Materials in Motion

Industrial Cranes and What They Do

The world of cranes is huge; while many cranes are used in different types of large construction projects, many other cranes are used every day in a huge variety of industries. With so many different applications, there are also many different kinds of cranes that are all designed for specific jobs and functions.

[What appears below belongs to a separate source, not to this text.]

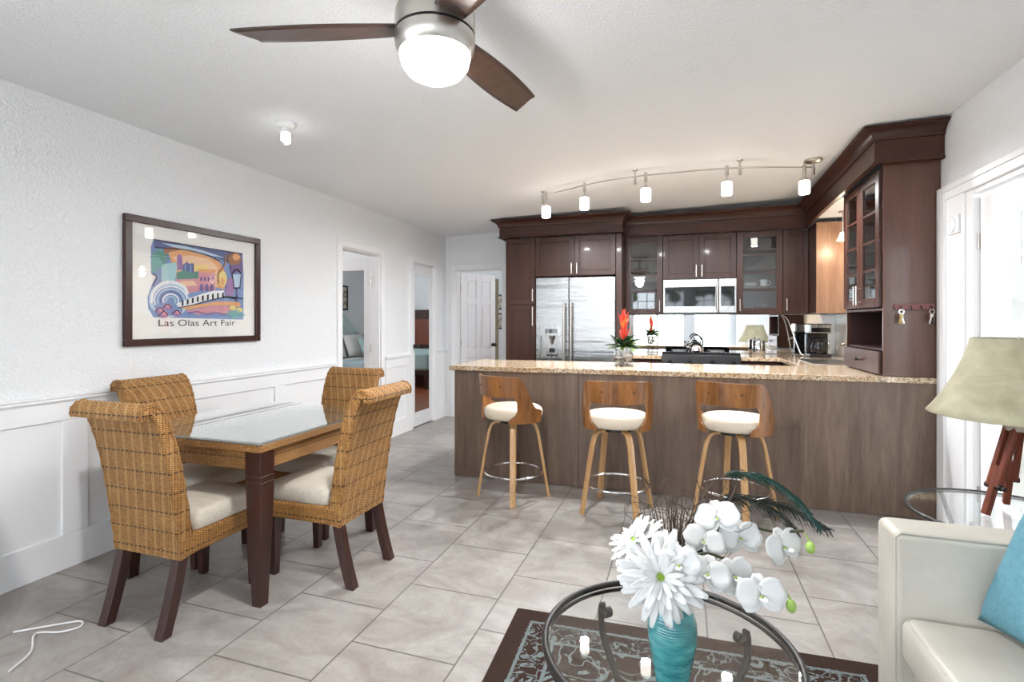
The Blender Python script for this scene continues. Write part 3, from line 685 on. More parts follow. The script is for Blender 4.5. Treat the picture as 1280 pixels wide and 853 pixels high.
c = thing('range', 'black slide in range with glossy cooktop under the microwave', 'stove', (.185, 5.68, 0))
loc(box(-.197, .566, 5.70, BW-.02, .02, .905)).build('body', M['black'], c, bevel=.004)
loc(box(-.199, .568, 5.69, BW-.03, .908, .931)).build('cooktop', M['blackglass'], c, bevel=.004)
loc(MB().prism([(5.64, .80), (5.70, .80), (5.72, .935), (5.70, .968), (5.66, .94)], -.199, .568, 'x')).build('control_panel', M['black'], c, bevel=.004)
for k in range(4):
    x = -.12+.20*k+(.02 if k > 1 else 0); t = MB().lathe([(.022, 0), (.020, .02), (.002, .022)], n=16); t.v = [(x+p[0], 5.647-p[2], .875+p[1]) for p in t.v]
    loc(t).build('knob', M['black'], c)
loc(box(-.197, .566, 5.655, 5.70, .22, .795)).build('oven_door', M['black'], c, bevel=.005)
t = MB().cyl((-.14, 5.61, .745), (.51, 5.61, .745), .012); t.cyl((-.11, 5.655, .745), (-.11, 5.61, .745), .009); t.cyl((.48, 5.655, .745), (.48, 5.61, .745), .009); loc(t).build('handle', M['steel'], c)
loc(box(-.197, .566, 5.66, 5.70, .03, .21)).build('drawer', M['black'], c, bevel=.004)
for x in (-.03, .40):
    for y, r_ in ((5.86, .10), (6.14, .085)): loc(MB().lathe([(r_, .9312), (r_-.004, .932), (.004, .932)], (x, y, 0), 28)).build('burner', M['iron'], c)
# kettle
c = thing('kettle', 'shiny steel kettle sitting on the black cooktop', 'kettle', (.15, 6.0, .932))
MB().lathe([(.062, 0), (.078, .012), (.082, .05), (.072, .09), (.045, .118), (.03, .122)], n=28).build('body', M['chrome'], c)
MB().lathe([(.032, .121), (.026, .132), (.006, .136), (.006, .142), (.012, .15), (.010, .16), (.001, .163)], n=20).build('lid', M['black'], c)
MB().tube(catmull([(.07, 0, .06), (.105, 0, .08), (.125, 0, .115)]), [.018]*6+[.014]*6+[.012], 12).build('spout', M['chrome'], c)
MB().tube(catmull([(-.07, 0, .085), (-.075, 0, .15), (-.03, 0, .20), (.03, 0, .20), (.06, 0, .16)]), .008, 10).build('handle', M['black'], c)
c.rotation_euler = (0, 0, R(200))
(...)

Cranes are put to work around the world every day. Here’s an overview of different crane types, how they work, what they do, and how they tackle some of the biggest jobs in the world on a daily basis.

Aerial Crane

Aerial cranes are used in applications where loads need to be carried to remote locations that can’t be reached by truck-mounted cranes, or for jobs that are otherwise inaccessible. They’re usually mounted to helicopters, which provide the lift and stability to carry loads through the rotors.

Bridge Crane

Overhead bridge cranes consist of a bridge that travels between two fixed runways. The bridge is typically a single- or double-girder design with a hoist trolley that travels along the span of the bridge. The runways can be installed on existing building supports, an independent crane support structure, or ceiling-mounted hangers. Bridge cranes are workhorses; they frequently operate in manufacturing applications, moving heavy materials long distances every day.

Crawler Cranes

Crawler-style cranes have some of the highest lifting capacities of all construction cranes. Their wide crawler tracks make them both mobile and stable, so they don’t require outriggers for stability. Although their tracks make them mobile, they cannot travel on roads and must be transported by tractor trailers. These cranes use long lattice booms that are often made up of multiple structural sections to lift loads of several thousand tons. They’re commonly used on large construction projects to lift and move huge components and structures.

Gantry Crane

Some of the biggest cranes in the world are giant gantry cranes capable of lifting more than 20,000 tons. A crane bridge is fixed to tall wheeled legs at each end, making the entire structure mobile, and one or more hoists travel along the beam. Large gantry cranes are used in harbors and shipyards to load and unload shipping containers and assemble large ship components. Smaller gantry cranes are often used in warehouse operations, HVAC installation and maintenance, manufacturing, and more.

Jib Crane

Jib cranes are frequently used in industrial fabrication, manufacturing, and maintenance operations where raw materials and components need to be moved in a circular or semi-circular area of coverage. Jib cranes consist of a hoist that travels along a single boom, usually an I-beam or square steel tubing. This boom is then attached to a wall or a floor-mounted mast and rotates in a circular or semi-circular path.

Railroad Crane

Railroad cranes consist of a rotating crane body mounted on a large railcar, and they’re designed to operate without outriggers by using a counterweight mechanism. Railcar-mounted cranes are most often used for handling freight, maintenance of way, and recovery for derailments and other accidents.

Rough Terrain Crane

Rough terrain cranes are a compact type of truck-mounted crane with large rubber tires that allow them to navigate difficult terrain on a worksite. Unlike most truck-mounted cranes, these cranes not usually able to travel on roads. However, with four-wheel drive and four-wheel steering, they are better-suited for worksites with uneven terrain and little open space.

Ship Deck Crane

Ship deck cranes are typically specially designed jib-style cranes that are mounted directly on a ship deck. These types of cranes are designed for loading and unloading ship cargo when loading and unloading facilities are not available onshore. Many ship deck cranes use luffing jibs, which can be raised and lowered for a greater range of motion in limited space.

Tower Crane

Tower cranes are some of the most recognizable cranes because of their frequent use in urban construction. Their tall lattice booms reach into city skylines, sometimes hundreds of feet tall, with long rotating lattice booms mounted at the top. These tower cranes are used to construct skyscrapers and high-rise buildings, where their height allows them to move materials from the ground to the tower quickly.

Truck Mounted Crane

Truck-mounted cranes drive on large rubber tires and are usually designed to drive to and from a workplace under their own power. Most truck cranes can be driven on the highway, and they use horizontal outriggers for stability while on a worksite. Truck cranes make remote locations easier to access, so they’re commonly used in a wide variety of construction applications.

Workstation Crane

Workstation cranes are typically designed to be used in a small area for a specific purpose. Like bridge cranes, they use a bridge that travels along a straight path between two runways. They are typically freestanding, but they can also be attached to a building’s supports to save floorspace. Workstation cranes can use one or more bridges to help workers maneuver heavy components for various welding, fabrication, and assembly applications.